DATA BLOCK
START
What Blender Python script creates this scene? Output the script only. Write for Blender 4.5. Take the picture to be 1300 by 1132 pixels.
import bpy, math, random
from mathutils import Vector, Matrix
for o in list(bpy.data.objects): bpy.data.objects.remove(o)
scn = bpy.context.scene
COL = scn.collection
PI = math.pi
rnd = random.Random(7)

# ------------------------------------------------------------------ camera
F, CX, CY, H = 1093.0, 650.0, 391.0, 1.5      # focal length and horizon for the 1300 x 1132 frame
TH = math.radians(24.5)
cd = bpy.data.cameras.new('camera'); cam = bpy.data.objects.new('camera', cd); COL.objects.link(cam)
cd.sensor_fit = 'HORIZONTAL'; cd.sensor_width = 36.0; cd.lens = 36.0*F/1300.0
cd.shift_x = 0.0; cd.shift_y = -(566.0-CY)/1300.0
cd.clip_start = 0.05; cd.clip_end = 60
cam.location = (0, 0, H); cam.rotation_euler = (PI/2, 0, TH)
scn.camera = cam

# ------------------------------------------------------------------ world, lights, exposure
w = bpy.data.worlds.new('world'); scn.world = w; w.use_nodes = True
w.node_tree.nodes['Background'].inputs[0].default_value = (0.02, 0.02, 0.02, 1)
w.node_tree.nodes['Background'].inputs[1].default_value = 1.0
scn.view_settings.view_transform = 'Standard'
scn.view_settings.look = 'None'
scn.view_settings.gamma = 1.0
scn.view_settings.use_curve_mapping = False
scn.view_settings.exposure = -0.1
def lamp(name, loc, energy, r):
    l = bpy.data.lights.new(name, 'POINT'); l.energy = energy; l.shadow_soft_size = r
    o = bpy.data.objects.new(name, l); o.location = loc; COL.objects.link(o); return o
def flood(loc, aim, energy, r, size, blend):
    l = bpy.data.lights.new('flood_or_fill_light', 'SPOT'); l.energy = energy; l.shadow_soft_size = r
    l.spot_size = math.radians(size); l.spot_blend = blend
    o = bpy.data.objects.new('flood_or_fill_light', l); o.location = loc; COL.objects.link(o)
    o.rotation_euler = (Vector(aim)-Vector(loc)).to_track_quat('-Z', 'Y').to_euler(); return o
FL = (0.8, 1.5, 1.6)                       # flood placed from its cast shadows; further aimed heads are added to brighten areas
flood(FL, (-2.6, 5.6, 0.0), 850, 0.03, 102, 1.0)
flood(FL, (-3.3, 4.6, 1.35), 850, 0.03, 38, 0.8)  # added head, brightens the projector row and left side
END
GOAL OF THE EXERCISE
What are the exact lines from the beginning of the material through the line containing "scn.camera = cam"? Write out those lines alone.

SOLUTION FOR THIS PROBLEM
What Blender Python script creates this scene? Output the script only. Write for Blender 4.5. Take the picture to be 1300 by 1132 pixels.
import bpy, math, random
from mathutils import Vector, Matrix
for o in list(bpy.data.objects): bpy.data.objects.remove(o)
scn = bpy.context.scene
COL = scn.collection
PI = math.pi
rnd = random.Random(7)

# ------------------------------------------------------------------ camera
F, CX, CY, H = 1093.0, 650.0, 391.0, 1.5      # focal length and horizon for the 1300 x 1132 frame
TH = math.radians(24.5)
cd = bpy.data.cameras.new('camera'); cam = bpy.data.objects.new('camera', cd); COL.objects.link(cam)
cd.sensor_fit = 'HORIZONTAL'; cd.sensor_width = 36.0; cd.lens = 36.0*F/1300.0
cd.shift_x = 0.0; cd.shift_y = -(566.0-CY)/1300.0
cd.clip_start = 0.05; cd.clip_end = 60
cam.location = (0, 0, H); cam.rotation_euler = (PI/2, 0, TH)
scn.camera = cam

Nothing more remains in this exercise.